According to a report by RHB, UOB’s nonperforming loans (NPL) saw a 2% growth in 2015’s third quarter, which resulted in a moderate year to date increase of 8.2%. Indonesia and Greater China NPLs rose by 11%, but the bulk of the increase was due to a 12% QoQ growth of its Singapore loan book. While UOB management believes that NPLs would rise further, it does not expect any sharp increases such as those during the Asian financial crisis.
RHB notes that UOB’s asset quality remains resilient with gross NPL ratio remaining at a low 1.26%. Singapore, Greater China and Indonesia NPL ratios stood at 0.9%, 0.7%, and 3.4%, respectively.
Despite two loans of customers in the support industries for the commodity sector that turned NPL, the asset quality of UOB’s Indonesia book was relatively stable in 3Q15. Further, UOB management believes that any increases in the Indonesia book’s NPLs would be small.
Meanwhile, the bank has been guarded regarding its Malaysia loan portfolio.
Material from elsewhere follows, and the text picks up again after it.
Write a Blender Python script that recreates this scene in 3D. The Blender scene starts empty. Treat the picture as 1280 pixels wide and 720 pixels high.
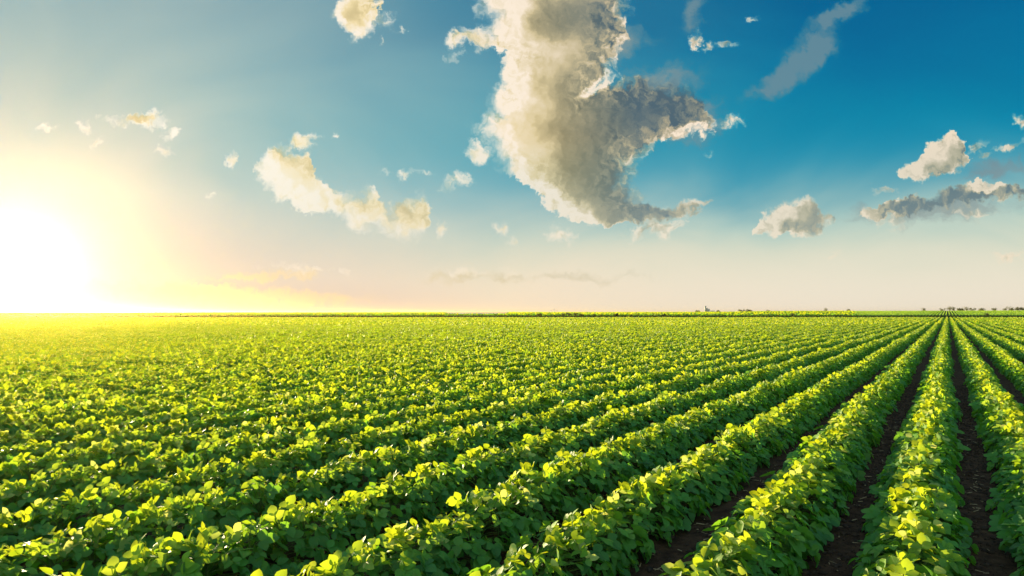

UOB has been very careful not to participate in the mass market and general economy, and therefore has no large NPLs in Malaysia.
The bank’s Thailand loan portfolio is reportedly very stable, and the bank’s management believes that the Thailand loan portfolio has over-provided for NPLs. UOB’s NPL base is not increasing despite having written off one loan.
“All in, management does not expect massive asset quality deterioration,” the report said.